Outre, le Bénin, le Sénégal, la Côte d’Ivoire..., les librairies par terre s’approvisionnent également sur place. La source d’approvisionnement locale n’est pas bien développée. Cependant, elle est parfois source de problèmes : « Ne pouvant pas connaître l’origine des documents qui nous sont proposés, il nous arrive d’acheter des livres volés », indique Sahabane Sawadogo. Ainsi, poursuit-il, « il est arrivé à plusieurs reprises que des clients reconnaissent leurs documents volés dans nos étalages. Et cela crée des malentendus ».

Face à une telle situation, un accord à l’amiable est souhaité. « Sinon, c’est la police ou la gendarmerie qui intervient ». Certains fournisseurs se font passer pour des inspecteurs de l’enseignement. « Ils nous font voir même des cachets et un certain nombre de documents attestant de leur fonction pour nous convaincre. J’ai vécu ce genre d’expérience malheureuse. En son temps, j’avais débourser plus de 200 000 F CFA pour acheter des livres volés que la police est venue reprendre ».

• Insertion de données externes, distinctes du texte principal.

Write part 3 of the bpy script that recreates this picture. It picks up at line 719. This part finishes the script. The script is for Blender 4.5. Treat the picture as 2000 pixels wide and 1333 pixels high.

Pour défendre leurs droits, les libraires par terre se sont organisés en Association : Association des libraires du Burkina. Malgré la multiplication des grandes librairies, les « par terre » disent ne pas être inquiétés : « Nous collaborons avec les librairies conventionnelles. Ce sont des grossistes auprès desquels nous nous approvisionnons ». Même si entre les deux types de librairies, il n’y a pas la guerre, la cohabitation est parfois difficile. Comme le souligne Valérie Ouédraogo de la librairie DIACFA : « Les libraires par terre assaillent parfois les clients qui veulent rentrer chez nous ».